### What is expected
Restate, exactly and only, the lines from the first through the line containing "return CX + F * x / f, CY - F * u / f".

### Source data
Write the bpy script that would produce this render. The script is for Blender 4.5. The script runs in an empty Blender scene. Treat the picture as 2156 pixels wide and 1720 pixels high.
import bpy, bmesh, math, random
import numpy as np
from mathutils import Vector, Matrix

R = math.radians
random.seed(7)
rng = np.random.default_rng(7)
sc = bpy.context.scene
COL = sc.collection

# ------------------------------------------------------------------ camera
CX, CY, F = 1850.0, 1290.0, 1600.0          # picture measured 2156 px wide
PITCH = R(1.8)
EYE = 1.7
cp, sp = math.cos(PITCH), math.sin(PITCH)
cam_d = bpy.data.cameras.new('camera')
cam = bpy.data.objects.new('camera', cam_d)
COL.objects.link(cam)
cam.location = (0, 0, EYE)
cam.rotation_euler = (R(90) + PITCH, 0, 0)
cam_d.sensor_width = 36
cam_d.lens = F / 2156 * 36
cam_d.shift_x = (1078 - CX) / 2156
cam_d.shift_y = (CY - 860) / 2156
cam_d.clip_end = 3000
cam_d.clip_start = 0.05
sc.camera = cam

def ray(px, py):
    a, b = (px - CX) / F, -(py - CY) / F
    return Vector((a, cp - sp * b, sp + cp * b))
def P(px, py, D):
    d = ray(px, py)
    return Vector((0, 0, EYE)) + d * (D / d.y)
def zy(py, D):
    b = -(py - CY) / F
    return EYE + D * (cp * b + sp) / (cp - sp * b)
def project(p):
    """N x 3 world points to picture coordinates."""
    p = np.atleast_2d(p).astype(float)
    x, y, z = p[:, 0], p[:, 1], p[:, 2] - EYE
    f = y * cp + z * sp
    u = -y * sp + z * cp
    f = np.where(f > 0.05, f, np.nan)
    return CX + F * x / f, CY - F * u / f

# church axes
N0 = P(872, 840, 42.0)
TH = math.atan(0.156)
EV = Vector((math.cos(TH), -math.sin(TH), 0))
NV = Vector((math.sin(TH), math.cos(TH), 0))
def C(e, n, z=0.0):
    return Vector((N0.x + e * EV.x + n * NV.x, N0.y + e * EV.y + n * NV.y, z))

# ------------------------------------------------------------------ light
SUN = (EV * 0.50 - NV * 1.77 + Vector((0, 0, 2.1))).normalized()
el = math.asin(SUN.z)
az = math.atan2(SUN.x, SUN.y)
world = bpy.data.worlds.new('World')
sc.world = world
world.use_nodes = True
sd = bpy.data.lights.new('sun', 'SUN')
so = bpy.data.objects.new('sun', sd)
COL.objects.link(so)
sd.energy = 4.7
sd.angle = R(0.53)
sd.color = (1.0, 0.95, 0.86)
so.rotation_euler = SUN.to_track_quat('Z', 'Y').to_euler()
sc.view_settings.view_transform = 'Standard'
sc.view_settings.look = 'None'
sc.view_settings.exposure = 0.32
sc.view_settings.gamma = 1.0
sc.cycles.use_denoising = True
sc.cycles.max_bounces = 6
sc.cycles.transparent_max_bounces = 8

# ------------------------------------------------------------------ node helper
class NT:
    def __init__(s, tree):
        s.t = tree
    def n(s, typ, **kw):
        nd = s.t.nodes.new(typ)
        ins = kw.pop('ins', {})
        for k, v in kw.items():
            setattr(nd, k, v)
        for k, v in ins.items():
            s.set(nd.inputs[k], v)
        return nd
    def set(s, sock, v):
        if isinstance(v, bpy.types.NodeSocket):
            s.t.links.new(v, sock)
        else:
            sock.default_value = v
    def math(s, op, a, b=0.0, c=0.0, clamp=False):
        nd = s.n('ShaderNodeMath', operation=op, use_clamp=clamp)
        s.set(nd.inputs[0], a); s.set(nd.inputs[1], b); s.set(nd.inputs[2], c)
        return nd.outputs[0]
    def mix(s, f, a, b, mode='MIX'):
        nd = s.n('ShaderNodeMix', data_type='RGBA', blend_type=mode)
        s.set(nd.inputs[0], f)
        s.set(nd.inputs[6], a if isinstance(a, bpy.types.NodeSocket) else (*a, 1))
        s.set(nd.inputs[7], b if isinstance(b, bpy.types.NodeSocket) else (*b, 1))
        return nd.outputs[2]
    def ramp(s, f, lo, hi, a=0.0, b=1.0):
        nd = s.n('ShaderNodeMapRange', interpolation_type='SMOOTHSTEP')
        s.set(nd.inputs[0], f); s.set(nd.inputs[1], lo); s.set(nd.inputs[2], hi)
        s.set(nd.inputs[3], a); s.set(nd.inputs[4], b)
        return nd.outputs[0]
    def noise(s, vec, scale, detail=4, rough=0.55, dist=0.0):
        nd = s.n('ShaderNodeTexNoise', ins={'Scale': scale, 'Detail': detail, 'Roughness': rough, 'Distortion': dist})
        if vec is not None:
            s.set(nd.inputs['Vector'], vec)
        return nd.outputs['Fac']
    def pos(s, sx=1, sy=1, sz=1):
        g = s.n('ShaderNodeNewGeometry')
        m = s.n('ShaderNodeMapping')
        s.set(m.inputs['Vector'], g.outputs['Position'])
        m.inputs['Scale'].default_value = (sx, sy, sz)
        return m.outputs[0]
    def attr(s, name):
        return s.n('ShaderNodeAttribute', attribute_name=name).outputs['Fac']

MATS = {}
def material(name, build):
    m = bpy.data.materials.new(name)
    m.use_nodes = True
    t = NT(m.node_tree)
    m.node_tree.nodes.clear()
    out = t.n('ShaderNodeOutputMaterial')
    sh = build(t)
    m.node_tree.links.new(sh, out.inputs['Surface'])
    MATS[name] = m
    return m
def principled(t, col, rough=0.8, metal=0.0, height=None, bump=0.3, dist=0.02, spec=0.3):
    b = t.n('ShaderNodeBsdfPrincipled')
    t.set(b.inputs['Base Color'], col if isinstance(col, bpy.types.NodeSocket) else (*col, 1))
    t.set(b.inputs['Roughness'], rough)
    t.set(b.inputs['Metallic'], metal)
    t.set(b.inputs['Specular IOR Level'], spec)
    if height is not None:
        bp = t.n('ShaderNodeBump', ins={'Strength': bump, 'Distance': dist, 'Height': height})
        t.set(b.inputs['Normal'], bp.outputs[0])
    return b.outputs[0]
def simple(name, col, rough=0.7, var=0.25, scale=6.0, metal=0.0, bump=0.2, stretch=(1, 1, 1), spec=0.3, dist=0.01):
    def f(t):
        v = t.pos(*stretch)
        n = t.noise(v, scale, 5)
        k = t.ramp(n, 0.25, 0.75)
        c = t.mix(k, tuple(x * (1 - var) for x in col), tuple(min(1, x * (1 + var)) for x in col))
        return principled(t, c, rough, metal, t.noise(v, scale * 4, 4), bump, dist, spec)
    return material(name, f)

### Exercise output
Write the bpy script that would produce this render. The script is for Blender 4.5. The script runs in an empty Blender scene. Treat the picture as 2156 pixels wide and 1720 pixels high.
import bpy, bmesh, math, random
import numpy as np
from mathutils import Vector, Matrix

R = math.radians
random.seed(7)
rng = np.random.default_rng(7)
sc = bpy.context.scene
COL = sc.collection

# ------------------------------------------------------------------ camera
CX, CY, F = 1850.0, 1290.0, 1600.0          # picture measured 2156 px wide
PITCH = R(1.8)
EYE = 1.7
cp, sp = math.cos(PITCH), math.sin(PITCH)
cam_d = bpy.data.cameras.new('camera')
cam = bpy.data.objects.new('camera', cam_d)
COL.objects.link(cam)
cam.location = (0, 0, EYE)
cam.rotation_euler = (R(90) + PITCH, 0, 0)
cam_d.sensor_width = 36
cam_d.lens = F / 2156 * 36
cam_d.shift_x = (1078 - CX) / 2156
cam_d.shift_y = (CY - 860) / 2156
cam_d.clip_end = 3000
cam_d.clip_start = 0.05
sc.camera = cam

def ray(px, py):
    a, b = (px - CX) / F, -(py - CY) / F
    return Vector((a, cp - sp * b, sp + cp * b))
def P(px, py, D):
    d = ray(px, py)
    return Vector((0, 0, EYE)) + d * (D / d.y)
def zy(py, D):
    b = -(py - CY) / F
    return EYE + D * (cp * b + sp) / (cp - sp * b)
def project(p):
    """N x 3 world points to picture coordinates."""
    p = np.atleast_2d(p).astype(float)
    x, y, z = p[:, 0], p[:, 1], p[:, 2] - EYE
    f = y * cp + z * sp
    u = -y * sp + z * cp
    f = np.where(f > 0.05, f, np.nan)
    return CX + F * x / f, CY - F * u / f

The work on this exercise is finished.